Sejalan dengan negara-negara lain, Indonesia juga mengintegrasikan perdagangan karbon melalui bursa karbon yang diatur dalam Undang-Undang Nomor 4 Tahun 2023 tentang Pengembangan dan Penguatan Sektor Keuangan (P2SK) dan Peraturan Otoritas Jasa Keuangan Nomor 14 Tahun 2023 tentang Perdagangan Karbon Melalui Bursa Karbon (POJK 14/2023).
Bursa karbon di Indonesia, yang dikenal sebagai IDX Carbon, memperkenalkan unit karbon sebagai efek, berbeda dengan bursa internasional yang menganggapnya sebagai komoditas. Ini memungkinkan pengelolaan unit karbon sebagai efek yang dapat dijual kembali dalam bentuk derivatif, meskipun hal ini bertentangan dengan prinsip ‘retired carbon’, di mana unit karbon seharusnya digunakan sekali untuk mengurangi emisi.
Meskipun bursa karbon sudah diimplementasikan, masih ada beberapa tantangan yang perlu diatasi, seperti status unit karbon sebagai efek atau komoditas. Selain itu, peraturan saat ini belum sepenuhnya mampu mengatasi tantangan seperti double counting dan manipulasi pengukuran unit karbon, yang dapat mengurangi integritas dan kepercayaan pasar karbon.
Berdasarkan POJK 14/2023, perdagangan unit karbon dari luar negeri dapat difasilitasi oleh penyelenggara bursa karbon, namun hal ini membuka peluang double counting, di mana unit karbon yang sama dapat dihitung oleh dua entitas berbeda untuk tujuan pengurangan emisi mereka. Kasus double counting pernah terjadi pada bursa karbon Uni Eropa pada tahun 2010, yang mengakibatkan bursa ditutup sementara dan regulasi diubah.
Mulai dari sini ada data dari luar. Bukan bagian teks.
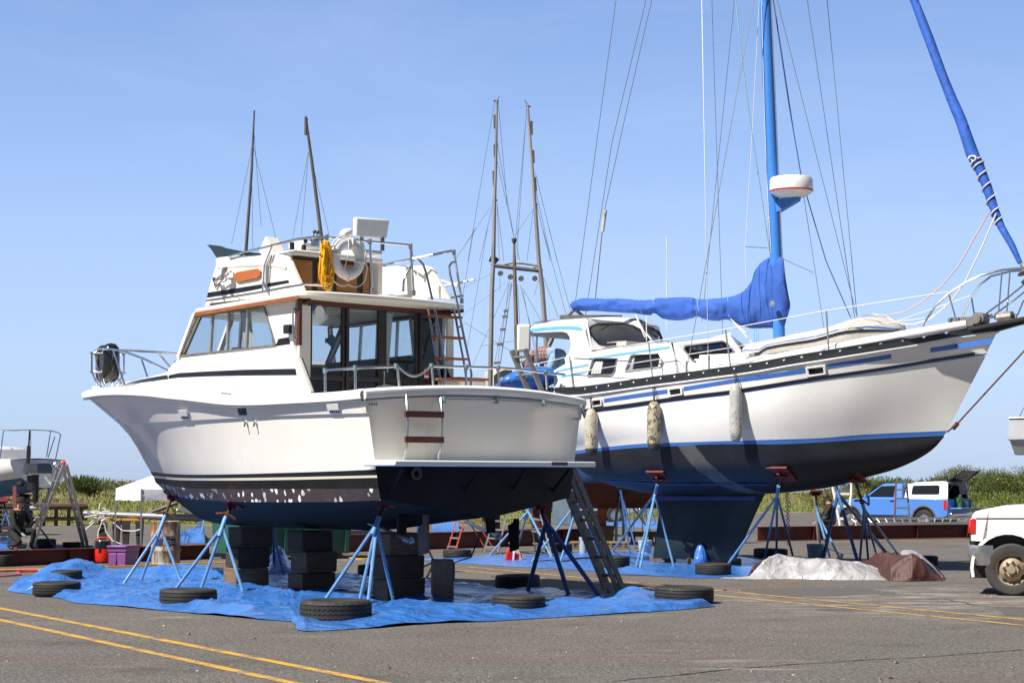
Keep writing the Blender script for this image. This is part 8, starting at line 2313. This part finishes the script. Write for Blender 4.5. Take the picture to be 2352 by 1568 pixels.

Ketentuan Penyelenggaraan Bursa Karbon
Artikel tersebut juga menyebutkan penyelenggaraan Bursa Karbon di Indonesia dilakukan atas pengawasan dari Otoritas Jasa Keuangan (OJK) dan dilaksanakan oleh penyelenggara pasar yang mendapatkan izin dari OJK yaitu PT BEI melalui IDX Carbon. Pada prinsipnya, transaksi yang dilaksanakan pada IDX Carbon yaitu merupakan perdagangan karbon dan/atau catatan kepemilikan unit karbon.